### Challenge
Repeat, exactly and only, the lines from the beginning of the data through the line with "COL = scene.collection". Pictures are left out.

### Collected material
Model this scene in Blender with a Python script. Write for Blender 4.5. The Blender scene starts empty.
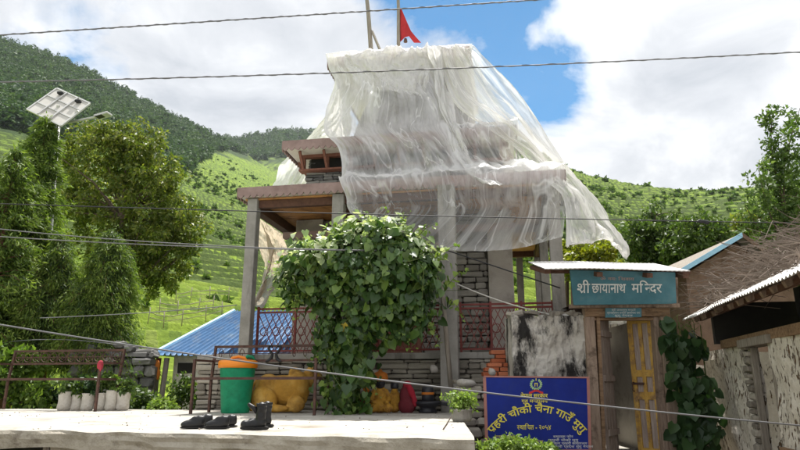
import bpy, math, random
import numpy as np
from mathutils import Vector, Matrix, noise
R = math.radians
rnd = random.Random(7)
rng = np.random.default_rng(7)
scene = bpy.context.scene
COL = scene.collection

# ------------------------------------------------------------------ survey helpers (camera model used to turn bearings into places)
F = 622.0; PITCH = R(14.5); EYE = 1.6
def ray(px, py):
    x = (px - 400) / F; y = (225 - py) / F
    c, s = math.cos(PITCH), math.sin(PITCH)
    return (x, c - y * s, s + y * c)
def at(px, py, Y):
    r = ray(px, py); k = Y / r[1]
    return Vector((r[0] * k, Y, EYE + r[2] * k))
def onz(px, py, z):
    r = ray(px, py); k = (z - EYE) / r[2]
    return Vector((r[0] * k, r[1] * k, z))
A = R(10)
O = (0.0, 9.8)
U = (math.cos(A), -math.sin(A)); V = (math.sin(A), math.cos(A))
def L2W(u, v, z): return Vector((O[0] + U[0] * u + V[0] * v, O[1] + U[1] * u + V[1] * v, z))
def loc(px, py, v):
    r = ray(px, py)
    k = (O[0] * V[0] + O[1] * V[1] + v) / (r[0] * V[0] + r[1] * V[1])
    x, y = r[0] * k - O[0], r[1] * k - O[1]
    return Vector((x * U[0] + y * U[1], v, EYE + r[2] * k))
def locw(px, py, v):
    return L2W(*loc(px, py, v))

# ------------------------------------------------------------------ materials
def newmat(name):
    m = bpy.data.materials.new(name); m.use_nodes = True
    nt = m.node_tree; nt.nodes.clear()
    return m, nt
def N(nt, t, **kw):
    n = nt.nodes.new(t)
    for k, v in kw.items():
        if hasattr(n, k) and not k.startswith('i_'): setattr(n, k, v)
    return n
def ramp(nt, stops, interp='LINEAR'):
    n = nt.nodes.new('ShaderNodeValToRGB'); cr = n.color_ramp; cr.interpolation = interp
    while len(cr.elements) < len(stops): cr.elements.new(0.5)
    for e, (p, c) in zip(cr.elements, stops):
        e.position = p; e.color = (c[0], c[1], c[2], 1) if hasattr(c, '__len__') else (c, c, c, 1)
    return n
def noise_n(nt, vec, scale, detail=6, rough=0.6, dist=0.0):
    n = nt.nodes.new('ShaderNodeTexNoise')
    n.inputs['Scale'].default_value = scale; n.inputs['Detail'].default_value = detail
    n.inputs['Roughness'].default_value = rough; n.inputs['Distortion'].default_value = dist
    if vec is not None: nt.links.new(vec, n.inputs['Vector'])
    return n
def mix_rgb(nt, a, b, fac, mode='MIX'):
    n = nt.nodes.new('ShaderNodeMix'); n.data_type = 'RGBA'; n.blend_type = mode
    for s, v in ((n.inputs[6], a), (n.inputs[7], b), (n.inputs[0], fac)):
        if isinstance(v, bpy.types.NodeSocket): nt.links.new(v, s)
        elif isinstance(v, (int, float)) and s == n.inputs[0]: s.default_value = v
        else: s.default_value = (v[0], v[1], v[2], 1)
    return n.outputs[2]
def M(name, stops, scale=4, rough=0.85, bump=0.3, bscale=30, stretch=(1, 1, 1), detail=7, metallic=0.0, spec=0.3,
      dirt=None, dscale=1.5, dlo=0.5, dhi=0.7, dist=0.0, dstretch=None, bdist=0.02, coat=0.0):
    m, nt = newmat(name)
    tc = N(nt, 'ShaderNodeTexCoord'); mp = N(nt, 'ShaderNodeMapping'); mp.inputs['Scale'].default_value = stretch
    nt.links.new(tc.outputs['Object'], mp.inputs['Vector'])
    n1 = noise_n(nt, mp.outputs[0], scale, detail, 0.65, dist)
    r1 = ramp(nt, stops); nt.links.new(n1.outputs['Fac'], r1.inputs[0])
    colr = r1.outputs[0]
    if dirt:
        v = tc.outputs['Object']
        if dstretch:
            mp2 = N(nt, 'ShaderNodeMapping'); mp2.inputs['Scale'].default_value = dstretch
            nt.links.new(v, mp2.inputs['Vector']); v = mp2.outputs[0]
        n2 = noise_n(nt, v, dscale, 8, 0.7)
        r2 = ramp(nt, [(dlo, 0.0), (dhi, 1.0)]); nt.links.new(n2.outputs['Fac'], r2.inputs[0])
        colr = mix_rgb(nt, colr, dirt, r2.outputs[0])
    b = N(nt, 'ShaderNodeBsdfPrincipled'); o = N(nt, 'ShaderNodeOutputMaterial')
    nt.links.new(colr, b.inputs['Base Color'])
    b.inputs['Metallic'].default_value = metallic; b.inputs['Specular IOR Level'].default_value = spec
    b.inputs['Coat Weight'].default_value = coat
    nr = noise_n(nt, mp.outputs[0], bscale * 0.5, 4)
    mr = N(nt, 'ShaderNodeMapRange'); mr.inputs[3].default_value = max(0, rough - 0.12); mr.inputs[4].default_value = min(1, rough + 0.1)
    nt.links.new(nr.outputs['Fac'], mr.inputs[0]); nt.links.new(mr.outputs[0], b.inputs['Roughness'])
    if bump:
        n3 = noise_n(nt, mp.outputs[0], bscale, 8, 0.7)
        bp = N(nt, 'ShaderNodeBump'); bp.inputs['Strength'].default_value = bump; bp.inputs['Distance'].default_value = bdist
        nt.links.new(n3.outputs['Fac'], bp.inputs['Height']); nt.links.new(bp.outputs[0], b.inputs['Normal'])
    nt.links.new(b.outputs[0], o.inputs[0])
    return m
def leafmat(name, cols, trans=0.35, rough=0.5, nscale=1.2, spec=0.35):
    m, nt = newmat(name)
    g = N(nt, 'ShaderNodeNewGeometry'); tc = N(nt, 'ShaderNodeTexCoord')
    n = noise_n(nt, tc.outputs['Object'], nscale, 3)
    ad = N(nt, 'ShaderNodeMath', operation='MULTIPLY_ADD')
    nt.links.new(g.outputs['Random Per Island'], ad.inputs[0]); ad.inputs[1].default_value = 0.6
    mu = N(nt, 'ShaderNodeMath', operation='MULTIPLY'); nt.links.new(n.outputs['Fac'], mu.inputs[0]); mu.inputs[1].default_value = 0.45
    nt.links.new(mu.outputs[0], ad.inputs[2])
    r = ramp(nt, cols); nt.links.new(ad.outputs[0], r.inputs[0])
    b = N(nt, 'ShaderNodeBsdfPrincipled'); b.inputs['Roughness'].default_value = rough; b.inputs['Specular IOR Level'].default_value = spec
    nt.links.new(r.outputs[0], b.inputs['Base Color'])
    t = N(nt, 'ShaderNodeBsdfTranslucent')
    tcol = mix_rgb(nt, r.outputs[0], (1.25, 1.35, 0.6), 1.0, 'MULTIPLY'); nt.links.new(tcol, t.inputs['Color'])
    mx = N(nt, 'ShaderNodeMixShader'); mx.inputs[0].default_value = trans
    nt.links.new(b.outputs[0], mx.inputs[1]); nt.links.new(t.outputs[0], mx.inputs[2])
    o = N(nt, 'ShaderNodeOutputMaterial'); nt.links.new(mx.outputs[0], o.inputs[0])
    return m
def plain(name, c, rough=0.6, metallic=0.0, v=0.12, spec=0.3, bump=0.05, coat=0.0):
    lo = tuple(x * (1 - v) for x in c); hi = tuple(min(1, x * (1 + v)) for x in c)
    return M(name, [(0.3, lo), (0.7, hi)], scale=9, rough=rough, bump=bump, bscale=60, metallic=metallic, spec=spec, coat=coat)

m_slab = M('pale concrete', [(0.25, (0.33, 0.305, 0.265)), (0.5, (0.44, 0.415, 0.37)), (0.75, (0.53, 0.505, 0.46))], scale=2.6, rough=0.92, bump=0.7, bscale=30, dirt=(0.25, 0.215, 0.165), dscale=2.2, dlo=0.52, dhi=0.70)
m_slabface = M('stained concrete edge', [(0.25, (0.24, 0.21, 0.16)), (0.5, (0.42, 0.38, 0.31)), (0.75, (0.55, 0.51, 0.44))], scale=3.5, rough=0.95, bump=0.9, bscale=18, dirt=(0.16, 0.13, 0.10), dscale=4, dlo=0.56, dhi=0.72, bdist=0.03)
m_conc = M('grey concrete', [(0.25, (0.20, 0.19, 0.17)), (0.5, (0.29, 0.275, 0.25)), (0.75, (0.37, 0.35, 0.32))], scale=3, rough=0.92, bump=0.45, bscale=35, dirt=(0.13, 0.12, 0.11), dscale=1.7, dlo=0.52, dhi=0.72, dstretch=(3, 3, 0.6))
m_pier = M('pinkish plaster', [(0.25, (0.30, 0.27, 0.24)), (0.75, (0.42, 0.38, 0.34))], scale=3, rough=0.92, bump=0.3, bscale=35, dirt=(0.2, 0.18, 0.16), dscale=2)
m_tower = M('lavender grey plaster', [(0.3, (0.28, 0.265, 0.285)), (0.7, (0.42, 0.40, 0.42))], scale=3, rough=.9, bump=.3, dirt=(0.13, 0.12, 0.125), dscale=2)
m_dark = plain('dark void', (0.03, 0.028, 0.025), rough=0.95)
def stone_mat(name, stops, moss=None):
    m, nt = newmat(name)
    g = N(nt, 'ShaderNodeNewGeometry'); tc = N(nt, 'ShaderNodeTexCoord')
    n = noise_n(nt, tc.outputs['Object'], 9, 8, 0.7)
    ad = N(nt, 'ShaderNodeMath', operation='MULTIPLY_ADD'); nt.links.new(g.outputs['Random Per Island'], ad.inputs[0]); ad.inputs[1].default_value = 0.6
    mu = N(nt, 'ShaderNodeMath', operation='MULTIPLY'); nt.links.new(n.outputs['Fac'], mu.inputs[0]); mu.inputs[1].default_value = 0.45
    nt.links.new(mu.outputs[0], ad.inputs[2])
    r = ramp(nt, stops); nt.links.new(ad.outputs[0], r.inputs[0])
    b = N(nt, 'ShaderNodeBsdfPrincipled'); b.inputs['Roughness'].default_value = 0.92; b.inputs['Specular IOR Level'].default_value = 0.2
    nt.links.new(r.outputs[0], b.inputs['Base Color'])
    n3 = noise_n(nt, tc.outputs['Object'], 30, 8, 0.7)
    bp = N(nt, 'ShaderNodeBump'); bp.inputs['Strength'].default_value = 0.7; bp.inputs['Distance'].default_value = 0.02
    nt.links.new(n3.outputs['Fac'], bp.inputs['Height']); nt.links.new(bp.outputs[0], b.inputs['Normal'])
    o = N(nt, 'ShaderNodeOutputMaterial'); nt.links.new(b.outputs[0], o.inputs[0])
    return m
m_stone = stone_mat('grey field stone', [(0.1, (0.12, 0.105, 0.085)), (0.4, (0.24, 0.215, 0.18)), (0.7, (0.34, 0.31, 0.26)), (0.95, (0.46, 0.42, 0.36))])
m_slate = stone_mat('slate stone', [(0.1, (0.09, 0.09, 0.09)), (0.5, (0.17, 0.165, 0.16)), (0.9, (0.27, 0.26, 0.24))])
m_cmu = stone_mat('grey stone block', [(0.1, (0.17, 0.155, 0.135)), (0.5, (0.25, 0.235, 0.21)), (0.9, (0.35, 0.325, 0.29))])
m_brick = stone_mat('red brick', [(0.1, (0.27, 0.075, 0.035)), (0.5, (0.42, 0.12, 0.055)), (0.9, (0.52, 0.19, 0.10))])
m_mortar = M('mud mortar', [(0.3, (0.09, 0.08, 0.065)), (0.7, (0.16, 0.14, 0.115))], scale=8, rough=0.95)
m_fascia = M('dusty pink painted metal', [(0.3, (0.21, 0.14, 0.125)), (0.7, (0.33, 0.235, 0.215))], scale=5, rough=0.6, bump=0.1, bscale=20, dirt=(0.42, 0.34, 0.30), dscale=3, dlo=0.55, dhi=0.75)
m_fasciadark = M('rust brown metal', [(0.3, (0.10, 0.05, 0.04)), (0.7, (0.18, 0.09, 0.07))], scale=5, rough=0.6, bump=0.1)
m_roofcem = M('whitewashed screed', [(0.3, (0.55, 0.51, 0.45)), (0.7, (0.70, 0.67, 0.62))], scale=3, rough=0.9, bump=0.3)
m_ceil = M('shuttering boards', [(0.25, (0.30, 0.13, 0.045)), (0.5, (0.50, 0.25, 0.09)), (0.75, (0.62, 0.36, 0.16))], scale=2.5, rough=0.8, bump=0.3, stretch=(1, 7, 1), bscale=10, dirt=(0.12, 0.05, 0.025), dscale=2.5, dlo=0.5, dhi=0.7)
m_beam = M('dark timber beam', [(0.3, (0.07, 0.035, 0.022)), (0.7, (0.14, 0.07, 0.045))], scale=4, rough=0.8, bump=0.3, stretch=(6, 1, 6))
m_redwood = M('red brown window timber', [(0.3, (0.16, 0.065, 0.045)), (0.7, (0.26, 0.115, 0.08))], scale=6, rough=0.75, bump=0.3, stretch=(6, 6, 1))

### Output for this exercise
Model this scene in Blender with a Python script. Write for Blender 4.5. The Blender scene starts empty.
import bpy, math, random
import numpy as np
from mathutils import Vector, Matrix, noise
R = math.radians
rnd = random.Random(7)
rng = np.random.default_rng(7)
scene = bpy.context.scene
COL = scene.collection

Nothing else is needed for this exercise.